ITEMS ->
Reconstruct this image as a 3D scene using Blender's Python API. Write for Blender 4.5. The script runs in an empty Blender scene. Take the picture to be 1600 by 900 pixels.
---
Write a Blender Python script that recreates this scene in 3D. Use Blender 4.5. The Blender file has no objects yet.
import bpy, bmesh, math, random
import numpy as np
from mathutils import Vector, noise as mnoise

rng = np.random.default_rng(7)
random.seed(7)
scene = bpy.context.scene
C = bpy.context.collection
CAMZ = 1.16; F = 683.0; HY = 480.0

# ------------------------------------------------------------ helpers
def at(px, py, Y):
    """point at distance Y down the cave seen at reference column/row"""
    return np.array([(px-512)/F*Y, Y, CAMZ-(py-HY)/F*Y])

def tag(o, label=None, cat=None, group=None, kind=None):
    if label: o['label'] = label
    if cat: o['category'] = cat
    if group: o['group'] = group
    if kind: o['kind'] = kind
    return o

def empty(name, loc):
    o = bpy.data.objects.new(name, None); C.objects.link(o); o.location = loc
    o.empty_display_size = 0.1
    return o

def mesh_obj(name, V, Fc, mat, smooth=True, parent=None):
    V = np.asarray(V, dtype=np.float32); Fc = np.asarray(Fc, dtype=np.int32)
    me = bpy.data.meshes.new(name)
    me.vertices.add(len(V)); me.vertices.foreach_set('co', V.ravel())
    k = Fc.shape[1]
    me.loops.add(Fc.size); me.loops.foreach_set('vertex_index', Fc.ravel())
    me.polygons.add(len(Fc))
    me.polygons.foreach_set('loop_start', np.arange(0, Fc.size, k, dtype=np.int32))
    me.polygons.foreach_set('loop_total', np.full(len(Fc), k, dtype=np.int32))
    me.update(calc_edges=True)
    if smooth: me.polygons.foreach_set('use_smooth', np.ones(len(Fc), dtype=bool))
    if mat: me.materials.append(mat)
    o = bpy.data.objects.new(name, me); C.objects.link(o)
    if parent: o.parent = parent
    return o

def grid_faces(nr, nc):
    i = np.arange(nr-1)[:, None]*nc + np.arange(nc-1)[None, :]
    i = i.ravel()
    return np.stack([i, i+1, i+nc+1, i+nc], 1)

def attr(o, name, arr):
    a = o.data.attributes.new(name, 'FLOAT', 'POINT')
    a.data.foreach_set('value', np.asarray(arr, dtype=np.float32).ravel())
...
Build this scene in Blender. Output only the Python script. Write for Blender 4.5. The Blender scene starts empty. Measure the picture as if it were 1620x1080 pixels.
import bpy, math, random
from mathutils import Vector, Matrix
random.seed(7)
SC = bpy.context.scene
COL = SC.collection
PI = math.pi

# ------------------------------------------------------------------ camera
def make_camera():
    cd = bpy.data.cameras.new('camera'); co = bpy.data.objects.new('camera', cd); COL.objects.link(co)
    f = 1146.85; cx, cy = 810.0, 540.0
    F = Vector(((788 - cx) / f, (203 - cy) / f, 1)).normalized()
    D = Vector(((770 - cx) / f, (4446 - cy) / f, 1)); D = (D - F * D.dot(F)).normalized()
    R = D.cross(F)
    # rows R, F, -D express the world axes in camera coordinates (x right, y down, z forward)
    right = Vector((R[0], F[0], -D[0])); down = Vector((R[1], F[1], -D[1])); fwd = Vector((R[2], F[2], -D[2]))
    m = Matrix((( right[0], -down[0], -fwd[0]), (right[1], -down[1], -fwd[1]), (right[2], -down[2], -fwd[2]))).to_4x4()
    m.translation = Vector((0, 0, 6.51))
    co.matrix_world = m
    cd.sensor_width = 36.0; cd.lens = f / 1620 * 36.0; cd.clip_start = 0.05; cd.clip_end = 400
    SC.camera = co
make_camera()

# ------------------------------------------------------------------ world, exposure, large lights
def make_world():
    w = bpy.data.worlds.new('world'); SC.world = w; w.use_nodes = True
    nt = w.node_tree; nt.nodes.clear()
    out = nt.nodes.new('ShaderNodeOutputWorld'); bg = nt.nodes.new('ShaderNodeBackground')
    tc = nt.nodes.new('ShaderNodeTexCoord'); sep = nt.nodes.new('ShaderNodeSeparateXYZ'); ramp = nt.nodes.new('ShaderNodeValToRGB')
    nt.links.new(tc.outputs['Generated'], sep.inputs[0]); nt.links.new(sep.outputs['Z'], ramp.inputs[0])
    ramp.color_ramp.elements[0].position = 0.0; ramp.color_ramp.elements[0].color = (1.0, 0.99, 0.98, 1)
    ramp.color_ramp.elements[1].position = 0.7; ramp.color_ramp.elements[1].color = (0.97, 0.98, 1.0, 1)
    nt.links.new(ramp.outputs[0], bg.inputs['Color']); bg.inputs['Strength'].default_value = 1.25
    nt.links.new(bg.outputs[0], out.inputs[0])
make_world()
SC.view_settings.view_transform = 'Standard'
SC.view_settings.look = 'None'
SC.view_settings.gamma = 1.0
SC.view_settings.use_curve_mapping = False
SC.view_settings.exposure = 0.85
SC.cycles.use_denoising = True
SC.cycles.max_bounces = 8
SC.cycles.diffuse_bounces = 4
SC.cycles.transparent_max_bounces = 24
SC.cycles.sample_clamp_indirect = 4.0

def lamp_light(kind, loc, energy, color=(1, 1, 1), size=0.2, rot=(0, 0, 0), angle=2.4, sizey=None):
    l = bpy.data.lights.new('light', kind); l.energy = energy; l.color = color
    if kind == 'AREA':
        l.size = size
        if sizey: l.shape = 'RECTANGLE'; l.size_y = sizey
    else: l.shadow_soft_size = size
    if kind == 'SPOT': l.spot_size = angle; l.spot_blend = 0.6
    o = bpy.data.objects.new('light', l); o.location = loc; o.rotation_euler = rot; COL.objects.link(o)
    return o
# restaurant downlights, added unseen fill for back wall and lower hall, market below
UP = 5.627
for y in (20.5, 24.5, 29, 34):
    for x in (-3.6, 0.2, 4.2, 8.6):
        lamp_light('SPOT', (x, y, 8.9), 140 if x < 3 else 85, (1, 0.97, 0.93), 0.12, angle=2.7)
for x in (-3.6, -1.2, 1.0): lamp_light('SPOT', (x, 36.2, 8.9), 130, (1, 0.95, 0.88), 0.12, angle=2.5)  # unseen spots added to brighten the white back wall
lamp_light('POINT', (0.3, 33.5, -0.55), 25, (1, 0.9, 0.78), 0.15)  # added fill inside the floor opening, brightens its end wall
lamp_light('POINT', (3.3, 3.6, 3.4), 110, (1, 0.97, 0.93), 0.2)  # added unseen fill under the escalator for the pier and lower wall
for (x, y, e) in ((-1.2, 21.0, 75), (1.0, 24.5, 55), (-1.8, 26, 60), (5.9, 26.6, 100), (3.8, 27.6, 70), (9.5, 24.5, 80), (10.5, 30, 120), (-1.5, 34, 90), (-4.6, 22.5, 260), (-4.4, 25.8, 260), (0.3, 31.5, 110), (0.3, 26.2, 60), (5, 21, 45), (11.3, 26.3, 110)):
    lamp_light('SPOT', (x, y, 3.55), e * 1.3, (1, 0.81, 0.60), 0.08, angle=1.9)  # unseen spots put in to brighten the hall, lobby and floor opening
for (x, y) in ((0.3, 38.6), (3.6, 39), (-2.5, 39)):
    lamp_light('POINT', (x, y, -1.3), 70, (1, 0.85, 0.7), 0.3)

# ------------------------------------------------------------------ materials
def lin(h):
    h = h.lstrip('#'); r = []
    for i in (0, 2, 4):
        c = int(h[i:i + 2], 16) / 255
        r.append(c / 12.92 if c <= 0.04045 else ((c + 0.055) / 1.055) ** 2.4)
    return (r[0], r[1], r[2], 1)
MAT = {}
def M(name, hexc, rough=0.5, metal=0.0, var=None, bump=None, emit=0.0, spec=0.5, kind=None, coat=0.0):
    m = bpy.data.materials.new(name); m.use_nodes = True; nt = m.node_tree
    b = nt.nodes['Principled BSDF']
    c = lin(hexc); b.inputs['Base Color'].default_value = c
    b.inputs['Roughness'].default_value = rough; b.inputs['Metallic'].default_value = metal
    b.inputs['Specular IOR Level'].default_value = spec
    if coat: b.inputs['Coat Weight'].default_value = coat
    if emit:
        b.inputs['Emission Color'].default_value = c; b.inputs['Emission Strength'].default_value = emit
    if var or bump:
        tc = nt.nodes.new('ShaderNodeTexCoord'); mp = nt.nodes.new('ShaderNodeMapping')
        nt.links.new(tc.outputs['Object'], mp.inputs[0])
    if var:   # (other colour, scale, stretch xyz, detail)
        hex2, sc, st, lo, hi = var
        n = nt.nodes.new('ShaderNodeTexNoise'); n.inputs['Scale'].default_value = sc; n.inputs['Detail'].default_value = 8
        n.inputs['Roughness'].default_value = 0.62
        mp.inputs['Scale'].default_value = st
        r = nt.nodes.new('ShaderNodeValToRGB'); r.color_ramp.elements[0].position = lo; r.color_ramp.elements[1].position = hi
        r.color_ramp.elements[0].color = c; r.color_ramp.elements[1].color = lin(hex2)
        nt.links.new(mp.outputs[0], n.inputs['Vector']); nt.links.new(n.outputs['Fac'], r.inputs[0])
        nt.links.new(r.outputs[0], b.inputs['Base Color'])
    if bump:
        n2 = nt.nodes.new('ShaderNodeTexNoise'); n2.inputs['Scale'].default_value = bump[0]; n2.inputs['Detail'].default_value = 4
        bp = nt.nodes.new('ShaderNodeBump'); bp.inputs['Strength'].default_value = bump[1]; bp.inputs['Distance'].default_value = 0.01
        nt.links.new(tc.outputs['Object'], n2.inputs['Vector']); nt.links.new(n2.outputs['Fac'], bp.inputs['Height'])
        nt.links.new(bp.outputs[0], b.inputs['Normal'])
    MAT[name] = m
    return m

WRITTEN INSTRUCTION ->
Count every line bearing the word "objects"; report the total only.

CORRECT OUTPUT ->
5